- Data block
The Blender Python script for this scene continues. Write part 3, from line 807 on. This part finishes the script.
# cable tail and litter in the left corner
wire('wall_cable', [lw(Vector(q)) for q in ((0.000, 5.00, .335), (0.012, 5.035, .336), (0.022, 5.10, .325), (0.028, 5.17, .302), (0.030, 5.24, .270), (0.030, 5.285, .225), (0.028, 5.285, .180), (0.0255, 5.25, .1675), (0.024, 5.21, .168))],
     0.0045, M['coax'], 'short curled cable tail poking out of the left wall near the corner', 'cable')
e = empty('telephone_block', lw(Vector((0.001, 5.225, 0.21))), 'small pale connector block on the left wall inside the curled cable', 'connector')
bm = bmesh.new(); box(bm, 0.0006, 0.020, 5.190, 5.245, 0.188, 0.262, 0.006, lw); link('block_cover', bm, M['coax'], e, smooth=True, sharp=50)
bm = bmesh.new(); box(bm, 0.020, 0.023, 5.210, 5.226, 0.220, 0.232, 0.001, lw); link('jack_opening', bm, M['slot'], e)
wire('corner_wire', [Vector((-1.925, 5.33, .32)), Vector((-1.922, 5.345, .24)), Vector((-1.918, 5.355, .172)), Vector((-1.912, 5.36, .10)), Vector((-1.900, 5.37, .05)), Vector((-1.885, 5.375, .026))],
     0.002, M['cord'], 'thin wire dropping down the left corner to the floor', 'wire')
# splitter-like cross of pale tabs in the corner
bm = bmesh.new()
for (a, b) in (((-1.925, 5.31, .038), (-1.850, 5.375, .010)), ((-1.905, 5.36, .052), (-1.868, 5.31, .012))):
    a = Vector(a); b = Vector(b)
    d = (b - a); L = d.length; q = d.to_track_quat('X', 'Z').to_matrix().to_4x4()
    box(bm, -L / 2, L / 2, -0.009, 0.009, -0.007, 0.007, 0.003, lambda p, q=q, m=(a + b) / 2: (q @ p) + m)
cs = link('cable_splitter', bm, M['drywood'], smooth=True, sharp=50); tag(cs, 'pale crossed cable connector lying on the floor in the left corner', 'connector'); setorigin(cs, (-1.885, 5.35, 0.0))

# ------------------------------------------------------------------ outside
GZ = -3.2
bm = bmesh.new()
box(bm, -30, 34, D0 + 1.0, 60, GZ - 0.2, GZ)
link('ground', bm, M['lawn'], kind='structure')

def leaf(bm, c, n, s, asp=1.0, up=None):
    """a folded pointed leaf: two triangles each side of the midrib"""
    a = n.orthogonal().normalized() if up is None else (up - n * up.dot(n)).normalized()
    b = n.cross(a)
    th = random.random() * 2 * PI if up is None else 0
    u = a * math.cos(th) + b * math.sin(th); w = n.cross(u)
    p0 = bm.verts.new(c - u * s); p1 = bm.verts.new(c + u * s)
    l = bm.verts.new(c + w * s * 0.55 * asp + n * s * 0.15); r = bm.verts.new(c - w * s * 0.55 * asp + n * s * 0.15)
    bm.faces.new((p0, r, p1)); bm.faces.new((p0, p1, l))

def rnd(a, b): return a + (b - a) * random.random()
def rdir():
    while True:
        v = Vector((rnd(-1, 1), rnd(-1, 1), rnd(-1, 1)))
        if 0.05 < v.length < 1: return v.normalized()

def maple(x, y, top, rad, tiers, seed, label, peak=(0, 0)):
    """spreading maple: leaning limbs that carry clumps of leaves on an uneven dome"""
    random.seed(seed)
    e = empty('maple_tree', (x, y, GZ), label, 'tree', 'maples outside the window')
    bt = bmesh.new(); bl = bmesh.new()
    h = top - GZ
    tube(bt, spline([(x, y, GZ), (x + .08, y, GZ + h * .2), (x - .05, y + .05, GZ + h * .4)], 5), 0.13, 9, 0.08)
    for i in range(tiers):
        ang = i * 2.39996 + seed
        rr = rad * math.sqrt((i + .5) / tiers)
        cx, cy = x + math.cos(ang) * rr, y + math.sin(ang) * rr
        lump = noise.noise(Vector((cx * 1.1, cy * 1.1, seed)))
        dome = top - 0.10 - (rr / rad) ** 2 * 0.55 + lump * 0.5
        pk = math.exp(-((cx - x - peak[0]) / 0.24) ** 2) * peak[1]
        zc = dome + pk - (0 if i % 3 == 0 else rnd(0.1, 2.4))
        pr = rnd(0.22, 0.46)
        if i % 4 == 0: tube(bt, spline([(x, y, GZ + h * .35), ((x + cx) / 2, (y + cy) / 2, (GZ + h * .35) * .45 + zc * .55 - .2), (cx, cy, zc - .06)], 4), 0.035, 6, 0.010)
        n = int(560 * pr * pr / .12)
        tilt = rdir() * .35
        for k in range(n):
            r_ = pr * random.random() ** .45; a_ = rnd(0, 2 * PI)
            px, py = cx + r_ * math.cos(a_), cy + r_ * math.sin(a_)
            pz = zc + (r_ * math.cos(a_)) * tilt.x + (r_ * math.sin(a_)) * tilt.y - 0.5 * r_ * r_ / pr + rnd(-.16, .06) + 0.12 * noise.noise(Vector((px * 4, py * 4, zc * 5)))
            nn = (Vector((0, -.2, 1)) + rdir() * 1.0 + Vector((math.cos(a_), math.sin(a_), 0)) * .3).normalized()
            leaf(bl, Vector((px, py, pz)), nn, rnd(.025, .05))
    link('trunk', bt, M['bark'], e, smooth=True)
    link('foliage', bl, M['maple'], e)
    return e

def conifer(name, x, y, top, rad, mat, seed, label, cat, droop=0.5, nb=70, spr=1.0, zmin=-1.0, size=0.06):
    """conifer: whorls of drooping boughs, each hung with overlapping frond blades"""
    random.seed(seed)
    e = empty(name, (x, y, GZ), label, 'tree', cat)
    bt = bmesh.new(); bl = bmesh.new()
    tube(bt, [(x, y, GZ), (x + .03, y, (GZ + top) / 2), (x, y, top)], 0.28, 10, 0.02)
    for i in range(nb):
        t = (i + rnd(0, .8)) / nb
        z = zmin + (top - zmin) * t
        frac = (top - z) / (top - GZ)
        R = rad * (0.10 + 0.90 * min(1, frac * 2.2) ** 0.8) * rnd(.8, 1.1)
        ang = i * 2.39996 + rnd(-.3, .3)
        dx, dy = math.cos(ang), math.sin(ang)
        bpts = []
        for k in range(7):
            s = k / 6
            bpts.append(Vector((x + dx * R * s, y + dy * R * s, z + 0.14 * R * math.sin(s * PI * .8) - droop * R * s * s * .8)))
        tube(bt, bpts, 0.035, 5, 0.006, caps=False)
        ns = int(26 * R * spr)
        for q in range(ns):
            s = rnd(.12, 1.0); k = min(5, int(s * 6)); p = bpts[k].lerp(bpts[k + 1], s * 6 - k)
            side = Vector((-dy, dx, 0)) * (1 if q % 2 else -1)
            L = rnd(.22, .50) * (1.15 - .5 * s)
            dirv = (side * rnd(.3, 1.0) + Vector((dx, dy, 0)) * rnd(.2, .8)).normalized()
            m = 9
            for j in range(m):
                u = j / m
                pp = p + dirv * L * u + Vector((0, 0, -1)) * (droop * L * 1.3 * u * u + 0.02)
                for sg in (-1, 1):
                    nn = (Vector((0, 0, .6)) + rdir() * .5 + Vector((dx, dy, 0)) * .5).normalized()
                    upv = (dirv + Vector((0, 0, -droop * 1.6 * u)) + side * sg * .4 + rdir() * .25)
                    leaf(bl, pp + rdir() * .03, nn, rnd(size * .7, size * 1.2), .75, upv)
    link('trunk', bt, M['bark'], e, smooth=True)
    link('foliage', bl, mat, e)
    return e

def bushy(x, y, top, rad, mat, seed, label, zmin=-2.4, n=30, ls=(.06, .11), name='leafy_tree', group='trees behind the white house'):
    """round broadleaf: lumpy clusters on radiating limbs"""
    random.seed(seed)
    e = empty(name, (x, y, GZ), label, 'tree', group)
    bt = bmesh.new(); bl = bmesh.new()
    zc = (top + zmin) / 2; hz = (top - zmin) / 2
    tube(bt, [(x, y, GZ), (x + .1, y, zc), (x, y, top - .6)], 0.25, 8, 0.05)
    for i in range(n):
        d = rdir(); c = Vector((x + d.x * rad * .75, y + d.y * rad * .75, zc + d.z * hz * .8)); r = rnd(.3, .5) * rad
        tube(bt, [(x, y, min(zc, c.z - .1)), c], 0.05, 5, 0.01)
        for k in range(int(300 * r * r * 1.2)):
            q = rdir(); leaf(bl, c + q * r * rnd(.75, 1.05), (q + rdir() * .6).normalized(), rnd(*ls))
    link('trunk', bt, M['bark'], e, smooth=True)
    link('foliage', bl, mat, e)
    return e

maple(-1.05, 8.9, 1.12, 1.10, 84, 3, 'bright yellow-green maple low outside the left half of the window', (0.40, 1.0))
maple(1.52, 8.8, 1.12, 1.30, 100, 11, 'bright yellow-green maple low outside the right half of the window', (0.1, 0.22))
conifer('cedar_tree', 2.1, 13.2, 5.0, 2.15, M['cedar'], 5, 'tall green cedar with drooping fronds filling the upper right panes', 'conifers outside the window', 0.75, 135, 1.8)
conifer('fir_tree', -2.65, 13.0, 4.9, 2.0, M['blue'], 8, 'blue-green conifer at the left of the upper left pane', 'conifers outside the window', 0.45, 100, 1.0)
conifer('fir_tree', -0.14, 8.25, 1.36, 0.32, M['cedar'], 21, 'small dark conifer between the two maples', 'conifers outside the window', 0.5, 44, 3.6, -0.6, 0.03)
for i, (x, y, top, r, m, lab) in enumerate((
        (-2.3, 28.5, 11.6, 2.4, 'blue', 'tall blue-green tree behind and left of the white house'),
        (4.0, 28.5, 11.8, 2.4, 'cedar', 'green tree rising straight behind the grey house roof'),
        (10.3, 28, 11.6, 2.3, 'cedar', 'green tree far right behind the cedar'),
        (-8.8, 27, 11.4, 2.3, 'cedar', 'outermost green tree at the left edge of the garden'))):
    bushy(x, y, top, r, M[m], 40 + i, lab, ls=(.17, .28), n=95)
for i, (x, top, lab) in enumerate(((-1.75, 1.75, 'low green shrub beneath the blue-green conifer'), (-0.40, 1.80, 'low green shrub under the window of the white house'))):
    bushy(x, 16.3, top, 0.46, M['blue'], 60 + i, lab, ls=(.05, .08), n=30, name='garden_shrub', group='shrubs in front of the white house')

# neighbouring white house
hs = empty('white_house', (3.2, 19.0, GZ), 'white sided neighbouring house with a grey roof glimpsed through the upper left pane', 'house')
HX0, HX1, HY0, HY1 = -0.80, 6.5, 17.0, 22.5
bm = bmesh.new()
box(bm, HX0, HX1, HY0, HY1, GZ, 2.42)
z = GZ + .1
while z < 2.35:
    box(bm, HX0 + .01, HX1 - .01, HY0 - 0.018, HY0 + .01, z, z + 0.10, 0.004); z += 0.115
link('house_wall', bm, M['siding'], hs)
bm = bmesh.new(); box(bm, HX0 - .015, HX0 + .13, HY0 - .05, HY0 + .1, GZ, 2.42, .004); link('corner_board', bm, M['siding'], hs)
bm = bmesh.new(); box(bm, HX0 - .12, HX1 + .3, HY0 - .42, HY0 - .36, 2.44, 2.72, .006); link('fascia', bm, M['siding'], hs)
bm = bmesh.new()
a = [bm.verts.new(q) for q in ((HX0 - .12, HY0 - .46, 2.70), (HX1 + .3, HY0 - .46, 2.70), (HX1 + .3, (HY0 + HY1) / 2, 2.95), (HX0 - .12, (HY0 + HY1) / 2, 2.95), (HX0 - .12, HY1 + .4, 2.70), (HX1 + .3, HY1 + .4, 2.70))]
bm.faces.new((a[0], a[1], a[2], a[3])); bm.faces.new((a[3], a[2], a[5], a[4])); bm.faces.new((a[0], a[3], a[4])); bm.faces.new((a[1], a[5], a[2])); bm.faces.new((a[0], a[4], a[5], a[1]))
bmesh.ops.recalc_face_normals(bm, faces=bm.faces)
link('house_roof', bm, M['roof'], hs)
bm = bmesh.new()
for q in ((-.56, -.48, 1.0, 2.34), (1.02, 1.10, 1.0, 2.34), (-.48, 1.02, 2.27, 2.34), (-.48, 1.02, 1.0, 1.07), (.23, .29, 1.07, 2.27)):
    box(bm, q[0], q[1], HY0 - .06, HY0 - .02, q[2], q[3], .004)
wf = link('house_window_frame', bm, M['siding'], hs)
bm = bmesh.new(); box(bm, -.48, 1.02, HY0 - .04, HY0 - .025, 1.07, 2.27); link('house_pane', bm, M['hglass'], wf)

- What you should do
Everything from the first line above through the line that contains "(-1.885, 5.35, 0.0))" should be duplicated exactly, please, and nothing beyond it.

- Exercise response
The Blender Python script for this scene continues. Write part 3, from line 807 on. This part finishes the script.
# cable tail and litter in the left corner
wire('wall_cable', [lw(Vector(q)) for q in ((0.000, 5.00, .335), (0.012, 5.035, .336), (0.022, 5.10, .325), (0.028, 5.17, .302), (0.030, 5.24, .270), (0.030, 5.285, .225), (0.028, 5.285, .180), (0.0255, 5.25, .1675), (0.024, 5.21, .168))],
     0.0045, M['coax'], 'short curled cable tail poking out of the left wall near the corner', 'cable')
e = empty('telephone_block', lw(Vector((0.001, 5.225, 0.21))), 'small pale connector block on the left wall inside the curled cable', 'connector')
bm = bmesh.new(); box(bm, 0.0006, 0.020, 5.190, 5.245, 0.188, 0.262, 0.006, lw); link('block_cover', bm, M['coax'], e, smooth=True, sharp=50)
bm = bmesh.new(); box(bm, 0.020, 0.023, 5.210, 5.226, 0.220, 0.232, 0.001, lw); link('jack_opening', bm, M['slot'], e)
wire('corner_wire', [Vector((-1.925, 5.33, .32)), Vector((-1.922, 5.345, .24)), Vector((-1.918, 5.355, .172)), Vector((-1.912, 5.36, .10)), Vector((-1.900, 5.37, .05)), Vector((-1.885, 5.375, .026))],
     0.002, M['cord'], 'thin wire dropping down the left corner to the floor', 'wire')
# splitter-like cross of pale tabs in the corner
bm = bmesh.new()
for (a, b) in (((-1.925, 5.31, .038), (-1.850, 5.375, .010)), ((-1.905, 5.36, .052), (-1.868, 5.31, .012))):
    a = Vector(a); b = Vector(b)
    d = (b - a); L = d.length; q = d.to_track_quat('X', 'Z').to_matrix().to_4x4()
    box(bm, -L / 2, L / 2, -0.009, 0.009, -0.007, 0.007, 0.003, lambda p, q=q, m=(a + b) / 2: (q @ p) + m)
cs = link('cable_splitter', bm, M['drywood'], smooth=True, sharp=50); tag(cs, 'pale crossed cable connector lying on the floor in the left corner', 'connector'); setorigin(cs, (-1.885, 5.35, 0.0))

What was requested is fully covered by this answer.